▶ **What is being asked**
Leave out the pictures and restate the rest of the data exactly.

▶ **Data lines**

● ● ● ● ● ● ●

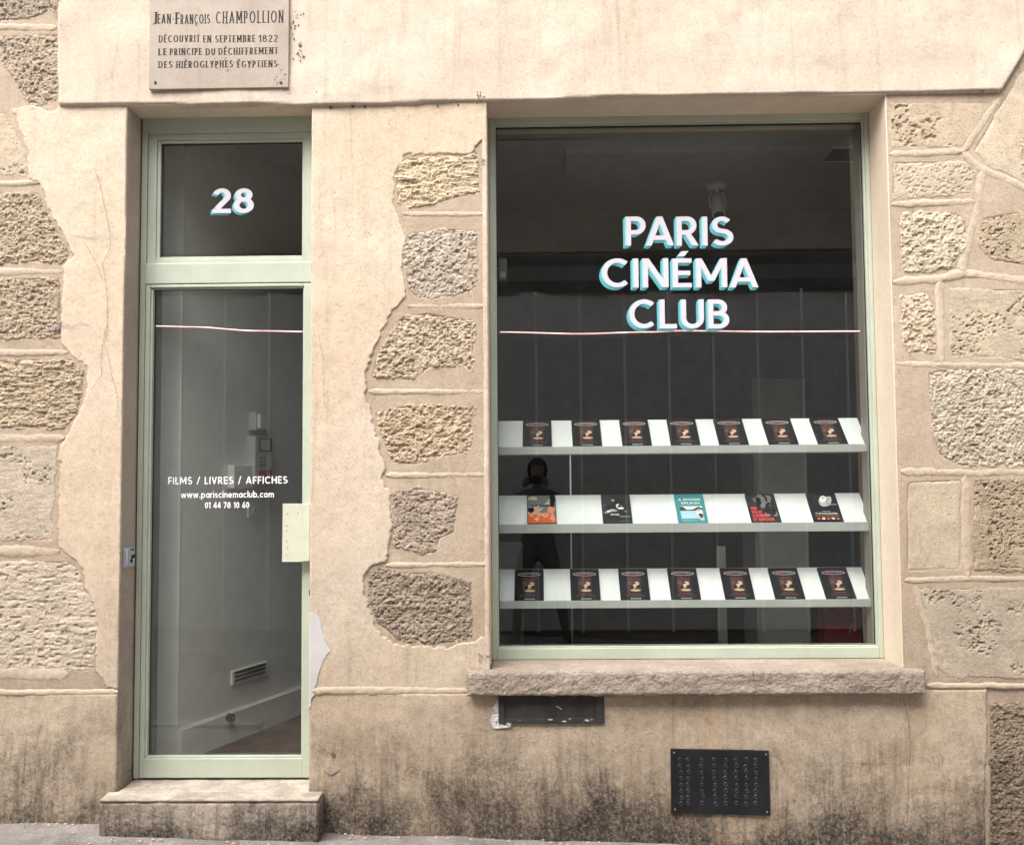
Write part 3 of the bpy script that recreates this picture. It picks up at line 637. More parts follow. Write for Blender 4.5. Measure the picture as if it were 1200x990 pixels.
# --- cracks and scribbles
def hairline(name, pts, wd, mat, yoff, seed=0, jit=0.003):
    pts = [Vector(W(*p)) for p in pts]; dn = []
    for a, b in zip(pts, pts[1:]):
        k = max(2, int((b-a).length/0.006)); dn += [a.lerp(b, i/k) for i in range(k)]
    rn = random.Random(seed); V = []; F = []; o = 0
    for i, p in enumerate(dn):
        o = o*0.8+rn.uniform(-jit, jit)*0.5; wv = wd*rn.uniform(0.25, 1.0)
        t = (dn[min(i+1, len(dn)-1)]-dn[max(i-1, 0)]).normalized(); n = Vector((-t.y, t.x)); q = p+n*o
        V += [(q.x+n.x*wv, -yoff, q.y+n.y*wv), (q.x, -yoff-0.0006, q.y), (q.x-n.x*wv, -yoff, q.y-n.y*wv)]
    for i in range(len(dn)-1):
        for j in (0,1): F.append((i*3+j, i*3+3+j, i*3+4+j, i*3+1+j))
    return mesh(name, V, F, mat, shop)
CR = [([(112,198),(120,225),(126,252),(131,290),(122,310),(127,345),(127,380),(121,405),(120,440),(108,458)],.0011,.0125),
      ([(128,380),(124,400),(132,440),(140,470),(138,492)],.0008,.0125), ([(100,285),(112,305),(122,330)],.0007,.0125),
      ([(375,395),(380,430),(379,460),(383,480)],.0007,.0115), ([(404,180),(398,215)],.0005,.0115),
      ([(1057,818),(1064,845),(1066,880),(1063,920),(1062,965)],.0014,.0125), ([(788,818),(788,876)],.0008,.0125), ([(850,955),(852,988)],.0012,.013),
      ([(540,940),(560,944),(600,946),(640,943),(700,948)],.0011,.0135), ([(500,943),(530,947),(570,946)],.0010,.0135), ([(820,968),(850,975),(890,972)],.0016,.0135), ([(1090,940),(1150,938),(1158,942)],.0010,.0135),
      ([(940,893),(1000,892),(1060,893)],.0006,.0125), ([(150,812),(148,830),(144,850)],.0009,.0125), ([(590,870),(640,868)],.0006,.0125)]
for i, (pl, wd, yo) in enumerate(CR): hairline('crack', pl, wd, M['crack'], yo, i)
for i in range(9):     # the scratched scribble under the sill
    a = (624+random.uniform(0,30), 940-random.uniform(0,30)); hairline('scratch', [a, (a[0]+random.uniform(4,16), a[1]-random.uniform(4,20)), (a[0]+random.uniform(-6,16), a[1]-random.uniform(-4,10))], .0012, M['crack'], .0135, 40+i, .004)
for i in range(4):
    a = (1084+i*5, 886-i*2); hairline('scratch', [a, (a[0]+5, a[1]+8), (a[0]+4, a[1]+17)], .0012, M['crack'], .0125, 60+i)
hairline('crayon_mark', [(85,277),(110,279),(142,275)], .0016, M['bluepen'], .0118, 70, .001)
hairline('crayon_mark', [(55,386),(70,382),(85,384),(95,378),(108,380)], .0022, M['bluepen'], .0125, 71, .006)
hairline('crayon_mark', [(62,388),(74,380),(86,383)], .0025, M['bluepen'], .0125, 72, .009)
hairline('crack', [(878,781),(879,792),(881,802),(880,816)], .0018, M['crack'], .0665, 90)
# little nails and chips under the lintel, rust spots on the plaster
ch = MB()
for (x, y, s) in [(388,127,4),(414,126,3),(428,126,3),(513,125,2),(537,124,2),(384,113,3),(378,112,2),(560,114,2),(568,116,2)]:
    X, Z = W(x, y); sx = s/300; ch = MB(); ch.box(X-sx/2, X+sx/2, -0.022 if y < 120 else -0.014, -0.005, Z-sx*.4, Z+sx*.4, sx*.15); ch.build('rusty_nail', M['ironring'], shop)
for k, (x, y, n, sp) in enumerate([(345,30,16,14),(352,62,18,10),(384,112,10,9),(68,8,34,13),(146,692,6,6),(563,768,5,4),(562,117,8,7),(1150,112,6,8),(563,190,9,7)]):
    b = MB(); rn = random.Random(k)
    for i in range(n):
        X, Z = W(x+rn.gauss(0, sp*.35), y+rn.gauss(0, sp*.5)); r = rn.uniform(.001, .0042); yb = -0.0235 if y < 120 else -0.0115
        pts = [(X+r*math.cos(q*1.05)*rn.uniform(.5,1.2), Z+r*math.sin(q*1.05)*rn.uniform(.5,1.2)) for q in range(6)]
        b.prism(pts, yb-0.0012-rn.uniform(0,.0005), yb+0.004)
    b.build('chipped_spot', M['crack'], shop)['kind'] = 'stuff'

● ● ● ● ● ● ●

▶ **Correct answer**
Write part 3 of the bpy script that recreates this picture. It picks up at line 637. More parts follow. Write for Blender 4.5. Measure the picture as if it were 1200x990 pixels.
# --- cracks and scribbles
def hairline(name, pts, wd, mat, yoff, seed=0, jit=0.003):
    pts = [Vector(W(*p)) for p in pts]; dn = []
    for a, b in zip(pts, pts[1:]):
        k = max(2, int((b-a).length/0.006)); dn += [a.lerp(b, i/k) for i in range(k)]
    rn = random.Random(seed); V = []; F = []; o = 0
    for i, p in enumerate(dn):
        o = o*0.8+rn.uniform(-jit, jit)*0.5; wv = wd*rn.uniform(0.25, 1.0)
        t = (dn[min(i+1, len(dn)-1)]-dn[max(i-1, 0)]).normalized(); n = Vector((-t.y, t.x)); q = p+n*o
        V += [(q.x+n.x*wv, -yoff, q.y+n.y*wv), (q.x, -yoff-0.0006, q.y), (q.x-n.x*wv, -yoff, q.y-n.y*wv)]
    for i in range(len(dn)-1):
        for j in (0,1): F.append((i*3+j, i*3+3+j, i*3+4+j, i*3+1+j))
    return mesh(name, V, F, mat, shop)
CR = [([(112,198),(120,225),(126,252),(131,290),(122,310),(127,345),(127,380),(121,405),(120,440),(108,458)],.0011,.0125),
      ([(128,380),(124,400),(132,440),(140,470),(138,492)],.0008,.0125), ([(100,285),(112,305),(122,330)],.0007,.0125),
      ([(375,395),(380,430),(379,460),(383,480)],.0007,.0115), ([(404,180),(398,215)],.0005,.0115),
      ([(1057,818),(1064,845),(1066,880),(1063,920),(1062,965)],.0014,.0125), ([(788,818),(788,876)],.0008,.0125), ([(850,955),(852,988)],.0012,.013),
      ([(540,940),(560,944),(600,946),(640,943),(700,948)],.0011,.0135), ([(500,943),(530,947),(570,946)],.0010,.0135), ([(820,968),(850,975),(890,972)],.0016,.0135), ([(1090,940),(1150,938),(1158,942)],.0010,.0135),
      ([(940,893),(1000,892),(1060,893)],.0006,.0125), ([(150,812),(148,830),(144,850)],.0009,.0125), ([(590,870),(640,868)],.0006,.0125)]
for i, (pl, wd, yo) in enumerate(CR): hairline('crack', pl, wd, M['crack'], yo, i)
for i in range(9):     # the scratched scribble under the sill
    a = (624+random.uniform(0,30), 940-random.uniform(0,30)); hairline('scratch', [a, (a[0]+random.uniform(4,16), a[1]-random.uniform(4,20)), (a[0]+random.uniform(-6,16), a[1]-random.uniform(-4,10))], .0012, M['crack'], .0135, 40+i, .004)
for i in range(4):
    a = (1084+i*5, 886-i*2); hairline('scratch', [a, (a[0]+5, a[1]+8), (a[0]+4, a[1]+17)], .0012, M['crack'], .0125, 60+i)
hairline('crayon_mark', [(85,277),(110,279),(142,275)], .0016, M['bluepen'], .0118, 70, .001)
hairline('crayon_mark', [(55,386),(70,382),(85,384),(95,378),(108,380)], .0022, M['bluepen'], .0125, 71, .006)
hairline('crayon_mark', [(62,388),(74,380),(86,383)], .0025, M['bluepen'], .0125, 72, .009)
hairline('crack', [(878,781),(879,792),(881,802),(880,816)], .0018, M['crack'], .0665, 90)
# little nails and chips under the lintel, rust spots on the plaster
ch = MB()
for (x, y, s) in [(388,127,4),(414,126,3),(428,126,3),(513,125,2),(537,124,2),(384,113,3),(378,112,2),(560,114,2),(568,116,2)]:
    X, Z = W(x, y); sx = s/300; ch = MB(); ch.box(X-sx/2, X+sx/2, -0.022 if y < 120 else -0.014, -0.005, Z-sx*.4, Z+sx*.4, sx*.15); ch.build('rusty_nail', M['ironring'], shop)
for k, (x, y, n, sp) in enumerate([(345,30,16,14),(352,62,18,10),(384,112,10,9),(68,8,34,13),(146,692,6,6),(563,768,5,4),(562,117,8,7),(1150,112,6,8),(563,190,9,7)]):
    b = MB(); rn = random.Random(k)
    for i in range(n):
        X, Z = W(x+rn.gauss(0, sp*.35), y+rn.gauss(0, sp*.5)); r = rn.uniform(.001, .0042); yb = -0.0235 if y < 120 else -0.0115
        pts = [(X+r*math.cos(q*1.05)*rn.uniform(.5,1.2), Z+r*math.sin(q*1.05)*rn.uniform(.5,1.2)) for q in range(6)]
        b.prism(pts, yb-0.0012-rn.uniform(0,.0005), yb+0.004)
    b.build('chipped_spot', M['crack'], shop)['kind'] = 'stuff'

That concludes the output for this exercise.